Where the word "scene" occurs in a line, return that line.

■ **SUPPLIED MATERIAL**

>> BEGIN

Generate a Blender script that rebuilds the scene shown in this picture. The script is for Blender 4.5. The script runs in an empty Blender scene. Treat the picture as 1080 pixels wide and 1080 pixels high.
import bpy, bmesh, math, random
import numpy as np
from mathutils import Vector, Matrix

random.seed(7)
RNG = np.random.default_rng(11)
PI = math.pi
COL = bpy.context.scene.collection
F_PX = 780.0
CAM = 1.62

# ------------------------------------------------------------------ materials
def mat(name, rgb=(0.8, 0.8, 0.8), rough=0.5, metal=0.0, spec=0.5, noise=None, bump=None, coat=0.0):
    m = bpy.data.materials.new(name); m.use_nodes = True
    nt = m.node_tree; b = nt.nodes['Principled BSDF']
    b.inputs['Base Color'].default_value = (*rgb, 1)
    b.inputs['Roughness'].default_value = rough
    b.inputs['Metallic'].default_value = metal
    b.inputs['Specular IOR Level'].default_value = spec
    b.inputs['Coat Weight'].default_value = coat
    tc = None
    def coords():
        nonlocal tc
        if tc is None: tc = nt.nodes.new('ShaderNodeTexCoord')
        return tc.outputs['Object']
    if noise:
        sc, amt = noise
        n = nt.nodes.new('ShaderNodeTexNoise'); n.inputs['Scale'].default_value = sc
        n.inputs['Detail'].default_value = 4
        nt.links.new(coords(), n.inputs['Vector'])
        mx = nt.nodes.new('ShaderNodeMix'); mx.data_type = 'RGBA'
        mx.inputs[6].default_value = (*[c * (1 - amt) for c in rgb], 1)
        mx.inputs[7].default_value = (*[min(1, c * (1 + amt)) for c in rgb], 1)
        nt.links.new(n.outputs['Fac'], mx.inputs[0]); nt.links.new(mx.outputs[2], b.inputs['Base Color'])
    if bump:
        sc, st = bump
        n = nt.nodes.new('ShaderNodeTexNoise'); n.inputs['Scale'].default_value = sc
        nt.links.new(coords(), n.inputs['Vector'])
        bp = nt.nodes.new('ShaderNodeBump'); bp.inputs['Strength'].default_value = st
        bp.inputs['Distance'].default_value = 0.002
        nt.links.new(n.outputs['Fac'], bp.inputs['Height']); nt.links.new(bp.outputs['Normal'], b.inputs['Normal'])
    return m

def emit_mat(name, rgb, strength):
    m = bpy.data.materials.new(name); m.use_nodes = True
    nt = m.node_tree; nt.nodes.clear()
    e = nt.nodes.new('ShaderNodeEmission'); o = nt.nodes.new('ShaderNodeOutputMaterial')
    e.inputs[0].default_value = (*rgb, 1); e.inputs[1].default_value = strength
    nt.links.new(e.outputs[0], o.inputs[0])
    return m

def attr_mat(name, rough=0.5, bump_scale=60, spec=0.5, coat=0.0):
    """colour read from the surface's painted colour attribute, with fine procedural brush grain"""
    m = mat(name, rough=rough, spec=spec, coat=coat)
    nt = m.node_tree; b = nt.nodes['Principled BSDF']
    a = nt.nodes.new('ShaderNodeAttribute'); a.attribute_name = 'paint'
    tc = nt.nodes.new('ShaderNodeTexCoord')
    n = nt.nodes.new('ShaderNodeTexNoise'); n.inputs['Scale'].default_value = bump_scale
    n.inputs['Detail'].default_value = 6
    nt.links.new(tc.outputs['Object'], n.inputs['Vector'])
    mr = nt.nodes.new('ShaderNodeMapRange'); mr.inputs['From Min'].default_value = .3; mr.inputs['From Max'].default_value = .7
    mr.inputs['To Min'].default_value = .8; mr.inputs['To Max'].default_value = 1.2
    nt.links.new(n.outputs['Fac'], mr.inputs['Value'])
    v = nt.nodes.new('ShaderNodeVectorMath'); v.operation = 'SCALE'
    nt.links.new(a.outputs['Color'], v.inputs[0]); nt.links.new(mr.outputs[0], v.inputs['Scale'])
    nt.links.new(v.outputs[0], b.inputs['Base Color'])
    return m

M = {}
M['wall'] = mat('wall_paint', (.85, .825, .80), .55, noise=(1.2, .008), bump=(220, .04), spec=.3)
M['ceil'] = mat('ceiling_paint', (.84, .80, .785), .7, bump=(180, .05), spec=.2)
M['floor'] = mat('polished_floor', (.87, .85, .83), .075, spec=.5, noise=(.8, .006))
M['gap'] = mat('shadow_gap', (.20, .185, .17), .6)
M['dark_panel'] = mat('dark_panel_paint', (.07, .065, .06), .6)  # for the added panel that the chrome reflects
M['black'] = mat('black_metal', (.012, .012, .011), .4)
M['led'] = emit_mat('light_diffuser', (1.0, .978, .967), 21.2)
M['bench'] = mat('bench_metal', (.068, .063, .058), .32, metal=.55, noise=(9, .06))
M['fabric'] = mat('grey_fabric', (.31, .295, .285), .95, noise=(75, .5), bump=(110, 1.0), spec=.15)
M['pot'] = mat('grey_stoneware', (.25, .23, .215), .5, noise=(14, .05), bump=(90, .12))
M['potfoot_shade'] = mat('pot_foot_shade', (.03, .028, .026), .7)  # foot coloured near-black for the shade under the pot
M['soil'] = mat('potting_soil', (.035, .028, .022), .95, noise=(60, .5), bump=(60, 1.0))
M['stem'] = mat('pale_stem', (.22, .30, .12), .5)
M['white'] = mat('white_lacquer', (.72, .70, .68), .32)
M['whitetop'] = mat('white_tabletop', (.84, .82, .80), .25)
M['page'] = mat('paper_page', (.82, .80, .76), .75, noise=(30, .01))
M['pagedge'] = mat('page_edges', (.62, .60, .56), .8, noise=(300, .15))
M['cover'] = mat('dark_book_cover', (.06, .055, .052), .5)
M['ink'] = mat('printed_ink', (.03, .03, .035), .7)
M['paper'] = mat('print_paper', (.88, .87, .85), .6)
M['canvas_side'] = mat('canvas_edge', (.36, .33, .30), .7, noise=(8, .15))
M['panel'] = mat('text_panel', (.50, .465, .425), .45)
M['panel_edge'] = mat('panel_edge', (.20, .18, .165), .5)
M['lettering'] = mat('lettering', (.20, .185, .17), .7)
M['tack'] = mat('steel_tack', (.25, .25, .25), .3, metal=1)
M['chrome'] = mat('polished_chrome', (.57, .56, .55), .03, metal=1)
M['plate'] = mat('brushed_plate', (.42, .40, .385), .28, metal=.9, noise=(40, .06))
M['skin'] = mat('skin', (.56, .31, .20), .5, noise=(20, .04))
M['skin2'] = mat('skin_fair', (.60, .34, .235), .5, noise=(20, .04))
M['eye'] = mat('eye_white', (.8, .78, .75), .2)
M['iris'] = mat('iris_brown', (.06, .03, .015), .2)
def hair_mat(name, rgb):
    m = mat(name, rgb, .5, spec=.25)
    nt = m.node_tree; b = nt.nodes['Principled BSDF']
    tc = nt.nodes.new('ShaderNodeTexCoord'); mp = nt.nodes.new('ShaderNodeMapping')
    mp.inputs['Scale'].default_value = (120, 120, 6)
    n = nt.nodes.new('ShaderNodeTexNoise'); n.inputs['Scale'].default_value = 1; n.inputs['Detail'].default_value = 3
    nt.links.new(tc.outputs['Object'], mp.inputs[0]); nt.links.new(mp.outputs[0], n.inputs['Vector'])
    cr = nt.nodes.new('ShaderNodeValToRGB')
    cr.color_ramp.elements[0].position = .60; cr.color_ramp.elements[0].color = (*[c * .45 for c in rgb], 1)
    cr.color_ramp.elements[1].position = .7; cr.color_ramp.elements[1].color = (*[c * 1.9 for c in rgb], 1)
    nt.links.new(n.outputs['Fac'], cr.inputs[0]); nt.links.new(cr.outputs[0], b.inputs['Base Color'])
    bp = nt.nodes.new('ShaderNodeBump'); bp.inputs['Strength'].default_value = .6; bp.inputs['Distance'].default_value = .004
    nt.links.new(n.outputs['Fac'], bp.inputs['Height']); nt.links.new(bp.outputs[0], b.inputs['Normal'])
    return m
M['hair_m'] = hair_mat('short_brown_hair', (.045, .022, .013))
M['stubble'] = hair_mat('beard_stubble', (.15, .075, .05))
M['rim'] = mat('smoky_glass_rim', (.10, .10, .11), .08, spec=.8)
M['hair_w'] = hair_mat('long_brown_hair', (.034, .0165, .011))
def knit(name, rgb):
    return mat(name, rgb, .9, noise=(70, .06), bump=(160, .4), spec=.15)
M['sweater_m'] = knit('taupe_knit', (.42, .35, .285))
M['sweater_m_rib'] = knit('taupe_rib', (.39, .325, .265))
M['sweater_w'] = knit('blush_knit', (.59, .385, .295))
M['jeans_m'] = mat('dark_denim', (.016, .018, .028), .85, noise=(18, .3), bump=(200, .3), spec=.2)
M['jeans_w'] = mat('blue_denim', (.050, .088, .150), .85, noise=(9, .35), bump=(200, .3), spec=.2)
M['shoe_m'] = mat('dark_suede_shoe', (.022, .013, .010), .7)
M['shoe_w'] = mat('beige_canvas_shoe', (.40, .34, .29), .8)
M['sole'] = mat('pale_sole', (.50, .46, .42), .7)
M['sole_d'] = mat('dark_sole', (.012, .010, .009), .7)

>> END

■ **COMPLETE OUTPUT**
Generate a Blender script that rebuilds the scene shown in this picture. The script is for Blender 4.5. The script runs in an empty Blender scene. Treat the picture as 1080 pixels wide and 1080 pixels high.
COL = bpy.context.scene.collection